No end seen on reliance on oil, fossil
fuels
WASHINGTON
(AP) —
World energy demand will grow 50 percent over the next two decades, oil prices
could rise to $186 a barrel and coal will remain the
biggest source of electricity despite its effect on global warming, government
experts predict.
The
Energy Information Administration’s long-range forecast to 2030 said the world
is not close to abandoning fossil fuels. They will continue to be at the core
of energy production in transportation and electricity generation, according to
the report released June 25.
It
said the steepest increases in energy use will come in China and other
developing economies, including some in the Middle East and Africa, where
energy demand is expected to be 85 percent greater in 2030 than it is today.
“What
jumps out is the very strong growth in the emerging economies,” said Guy
Caruso, the head of the agency that serves as the government statistical and
forecasting arm on energy.
The
outlook largely assumes no mandatory international agreements on capping
greenhouse gases, especially heat-trapping carbon dioxide, which comes from
burning fossil fuels. Fossil fuel use “could be altered substantially” by such
deals, the report said.
Without
such limits, the annual amount of carbon dioxide flowing into the atmosphere
would be 51 percent greater in 2030 than it was three years ago, the study
said.
It
said fossil fuels are expected to continue supplying much of the energy used
worldwide despite the growth of renewable energy sources, including wind and biofuels.
The
report assumes oil prices ranging from a low of $113 a barrel to as high as
$186 a barrel by 2030; a barrel was trading above $133 on June 25. Adjusted for
inflation, the $113 price would be about $70 in 2006 dollars, the report said.
“We’re
not going back to the historically low prices we saw in the ‘80s and ‘90s,”

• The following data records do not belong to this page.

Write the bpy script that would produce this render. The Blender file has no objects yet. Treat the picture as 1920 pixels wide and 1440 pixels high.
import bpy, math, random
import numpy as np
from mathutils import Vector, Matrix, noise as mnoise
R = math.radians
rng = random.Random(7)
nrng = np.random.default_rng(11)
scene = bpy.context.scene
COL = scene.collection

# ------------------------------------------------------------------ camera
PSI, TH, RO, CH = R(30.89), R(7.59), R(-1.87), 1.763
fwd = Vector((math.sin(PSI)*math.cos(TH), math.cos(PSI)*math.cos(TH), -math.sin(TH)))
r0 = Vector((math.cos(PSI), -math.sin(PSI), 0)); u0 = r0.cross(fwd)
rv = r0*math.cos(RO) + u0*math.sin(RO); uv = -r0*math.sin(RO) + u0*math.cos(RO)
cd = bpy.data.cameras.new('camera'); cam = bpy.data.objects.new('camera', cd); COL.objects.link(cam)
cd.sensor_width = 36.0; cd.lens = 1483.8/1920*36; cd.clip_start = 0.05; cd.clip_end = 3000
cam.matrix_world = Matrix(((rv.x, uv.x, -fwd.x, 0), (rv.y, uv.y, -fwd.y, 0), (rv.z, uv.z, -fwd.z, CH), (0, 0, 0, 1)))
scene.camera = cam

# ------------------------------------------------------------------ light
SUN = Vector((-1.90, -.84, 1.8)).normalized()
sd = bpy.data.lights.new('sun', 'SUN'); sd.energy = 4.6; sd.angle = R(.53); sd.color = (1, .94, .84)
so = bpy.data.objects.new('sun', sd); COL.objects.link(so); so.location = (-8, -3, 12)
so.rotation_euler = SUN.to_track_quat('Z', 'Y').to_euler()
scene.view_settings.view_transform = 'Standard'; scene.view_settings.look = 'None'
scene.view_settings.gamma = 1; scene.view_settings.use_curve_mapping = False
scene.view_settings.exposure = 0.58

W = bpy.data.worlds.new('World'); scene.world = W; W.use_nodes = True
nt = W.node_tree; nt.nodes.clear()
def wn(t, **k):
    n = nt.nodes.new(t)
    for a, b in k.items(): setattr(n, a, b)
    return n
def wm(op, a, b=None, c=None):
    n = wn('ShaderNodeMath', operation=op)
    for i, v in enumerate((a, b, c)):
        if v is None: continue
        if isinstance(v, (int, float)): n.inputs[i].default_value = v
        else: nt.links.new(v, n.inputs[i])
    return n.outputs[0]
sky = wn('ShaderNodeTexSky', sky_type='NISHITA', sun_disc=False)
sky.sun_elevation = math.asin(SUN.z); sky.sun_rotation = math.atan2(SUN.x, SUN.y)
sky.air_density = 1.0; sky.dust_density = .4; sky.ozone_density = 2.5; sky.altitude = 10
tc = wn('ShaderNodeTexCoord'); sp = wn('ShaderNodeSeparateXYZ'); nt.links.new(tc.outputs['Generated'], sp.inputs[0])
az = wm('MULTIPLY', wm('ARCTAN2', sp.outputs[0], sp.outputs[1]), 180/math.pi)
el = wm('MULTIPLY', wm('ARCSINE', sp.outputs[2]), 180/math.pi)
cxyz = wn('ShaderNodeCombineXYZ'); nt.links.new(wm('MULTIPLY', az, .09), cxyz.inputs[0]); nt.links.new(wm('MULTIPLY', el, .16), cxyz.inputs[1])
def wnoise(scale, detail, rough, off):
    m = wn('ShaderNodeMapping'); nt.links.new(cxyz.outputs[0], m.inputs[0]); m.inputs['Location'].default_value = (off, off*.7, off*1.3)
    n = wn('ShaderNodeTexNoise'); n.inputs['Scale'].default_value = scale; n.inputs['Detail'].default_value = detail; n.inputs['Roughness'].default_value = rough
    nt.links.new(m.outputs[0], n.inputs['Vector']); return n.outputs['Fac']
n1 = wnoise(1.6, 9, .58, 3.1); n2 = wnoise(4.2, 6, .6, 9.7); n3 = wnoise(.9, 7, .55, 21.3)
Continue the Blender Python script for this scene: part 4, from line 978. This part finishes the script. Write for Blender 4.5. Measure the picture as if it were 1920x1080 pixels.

Caruso said, while acknowledging the uncertainty of trying to peg prices so far
into the future.
Global
demand for liquid fuels — mostly oil — will grow to 113 million barrels a day
by 2030, nearly one-third more than is consumed today, the report said. But
high prices could have an impact, shaving demand by as much as 13 million
barrels a day.
China
and other developing countries that are powering the anticipated rise in energy
demand should see sustained economic growth over the next two decades.
Coal
use is expected to jump by nearly two-thirds by 2030; China alone will account
for nearly three-fourths of that increase, the report said.
Despite
coal’s effect on climate change, Caruso said “it’s the fuel of choice for
electricity production in the emerging economies, especially China.”
Petroleum
products such as oil sands, biofuels and ethanol
should grow to nearly 10 percent of total liquid fuels. Yet with the demand for
conventional crude oil, the Organization of Petroleum Exporting Countries is
expected to increase production at a pace that will keep its 40 percent market
share, the report predicts. It said OPEC would accept a decline in market share
only if prices are high.
The
report also projects:
•
Electricity production from nuclear power plants will grow by one-third with
the addition of 124 new nuclear power plants by 2030.
As many as 45 could be in China, 18 in
Russia, 17 in India and 15 in the United States.
•
Natural gas “will replace oil wherever possible” especially in industrial uses,
causing demand to grow for the fuel.
•
Demand will grow for liquefied natural gas, with production concentrated in the
Middle East and Africa.
• There will be 2.1 percent annual growth in renewable
energy for electricity generation, mostly because of increases in the use of
hydroelectric power in developing countries.